An Indian American federal judge in Massachusetts has temporarily halted a Biden-era program that allowed thousands of Cubans, Haitians, Nicaraguans, and Venezuelans to temporarily live in the United States. U.S. District Judge Indira Talwani ruled earlier this week that migrants from the four countries can remain here, where they could obtain authorization to legally work or apply for adjustment of status.
With this ruling, Talwani is “temporarily barring the Department of Homeland Security from doing away with their status as part of the federal government’s effort to shut down the program by April 24,” The Hill reported. The Trump administration had said last month it was moving to revoke the legal status of some 532,000 Cubans, Haitians, Nicaraguans, and Venezuelans who came to the United States under a parole program initially launched by Biden in October 2022.
“While [Trump administration officials] are correct that the Secretary’s discretion in this area is broad, their conclusion that the Secretary’s actions are wholly shielded from judicial review is incorrect,” Talwani wrote in in a 41-page order filed in Boston federal court.
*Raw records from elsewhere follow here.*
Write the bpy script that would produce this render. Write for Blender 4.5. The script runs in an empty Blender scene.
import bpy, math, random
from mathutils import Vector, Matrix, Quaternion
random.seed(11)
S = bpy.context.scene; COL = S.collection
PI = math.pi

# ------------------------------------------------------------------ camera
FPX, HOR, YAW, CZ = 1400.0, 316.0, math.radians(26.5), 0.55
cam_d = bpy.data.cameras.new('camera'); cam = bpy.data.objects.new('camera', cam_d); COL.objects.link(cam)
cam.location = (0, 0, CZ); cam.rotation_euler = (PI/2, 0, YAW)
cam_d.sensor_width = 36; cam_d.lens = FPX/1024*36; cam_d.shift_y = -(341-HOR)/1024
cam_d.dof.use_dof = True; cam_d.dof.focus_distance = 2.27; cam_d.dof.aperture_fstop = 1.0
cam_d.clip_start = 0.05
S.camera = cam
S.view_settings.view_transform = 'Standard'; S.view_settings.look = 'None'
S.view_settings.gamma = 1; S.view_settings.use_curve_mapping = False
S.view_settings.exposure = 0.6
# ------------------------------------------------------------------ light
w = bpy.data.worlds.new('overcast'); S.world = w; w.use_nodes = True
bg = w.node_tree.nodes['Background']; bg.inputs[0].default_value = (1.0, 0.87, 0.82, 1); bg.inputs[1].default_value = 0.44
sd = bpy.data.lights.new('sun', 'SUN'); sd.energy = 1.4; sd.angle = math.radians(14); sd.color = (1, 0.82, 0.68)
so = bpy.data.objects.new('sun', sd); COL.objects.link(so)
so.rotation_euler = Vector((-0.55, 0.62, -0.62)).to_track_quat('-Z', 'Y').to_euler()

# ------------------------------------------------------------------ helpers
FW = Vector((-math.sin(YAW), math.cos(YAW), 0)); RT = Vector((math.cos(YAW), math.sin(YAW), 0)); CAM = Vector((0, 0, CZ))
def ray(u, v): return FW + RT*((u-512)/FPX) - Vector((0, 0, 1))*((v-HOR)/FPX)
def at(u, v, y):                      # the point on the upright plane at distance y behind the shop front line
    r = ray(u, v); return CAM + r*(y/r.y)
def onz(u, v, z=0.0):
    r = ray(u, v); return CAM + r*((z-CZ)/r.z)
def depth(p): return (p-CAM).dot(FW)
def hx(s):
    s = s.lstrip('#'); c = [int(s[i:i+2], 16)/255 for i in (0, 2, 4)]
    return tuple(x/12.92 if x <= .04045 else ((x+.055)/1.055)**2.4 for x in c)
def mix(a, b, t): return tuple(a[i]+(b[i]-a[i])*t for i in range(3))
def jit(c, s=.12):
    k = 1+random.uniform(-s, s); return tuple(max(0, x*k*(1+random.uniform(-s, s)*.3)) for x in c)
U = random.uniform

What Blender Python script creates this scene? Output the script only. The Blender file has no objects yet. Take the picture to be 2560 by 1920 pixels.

Her role in reviewing the agency’s revocation order is “limited,” she said she “has the authority to stay the secretary’s termination of parole” for Cubans, Haitians, Nicaraguans and Venezuelans because “it revokes, without case-by-case review, previously granted parole and work authorizations for individuals currently in the United States.”
As The New York Times noted, the decision came as the Trump administration “moved to end legal protections for migrants from many countries, including by shutting down a program granting legal status to Afghan and Cameroonian migrants.’
According to The Hill, the ruling, for now, “signals a major victory” for these paroled immigrants, “who sued the Trump administration in the hope of remaining in the United States for a two-year period.” In a separate order on April 14, Talwani also “certified the group as a class,” the Hill said.
Who is Indira Talwani
Nominated by President Obama on Sept. 24, 2013, to a seat vacated by Mark L. Wolf. She was confirmed by the Senate on May 8, 2014, and received her commission on May 12. She is the first person of Asian descent to serve as a judge in Massachusetts and in the First Circuit, which includes Maine, Massachusetts, New Hampshire, Puerto Rico, and Rhode Island. She is also only the second female judge of South Asian descent nationwide.
The daughter of immigrants to the United States from India and Germany, she was born in Englewood, New Jersey. Her father, Manik Talwani, was a renowned geophysicist.
Talwani graduated cum laude from Harvard’s Radford College in 1982 and earned her Juris Doctor from the University of California Berkeley’s Boalt Hall School of Law in 1988. At Boalt Hall School of Law at the University of California, she served as Articles Editor for the Industrial Relations Law Journal and was selected for the Order of the Coif. Before law school, she worked as a union organizer.
She began her legal career as a clerk to U.S. District Judge Stanley Weigel of the United States District Court for the Northern District of California between 1988 and 1989 and then worked as an associate and then partner at San Francisco law firm Altshuler Berzon LLP, specializing in labor and employment cases.
In 1999, she moved east to take up a position at Boston’s Segal Roitman LLP. Again, she worked in employment litigation and made a name for herself in workplace rights, also overseeing union negotiations and arbitrations.
Talwani is married to Tod Cochran. The couple lives in Newton, Massachusetts.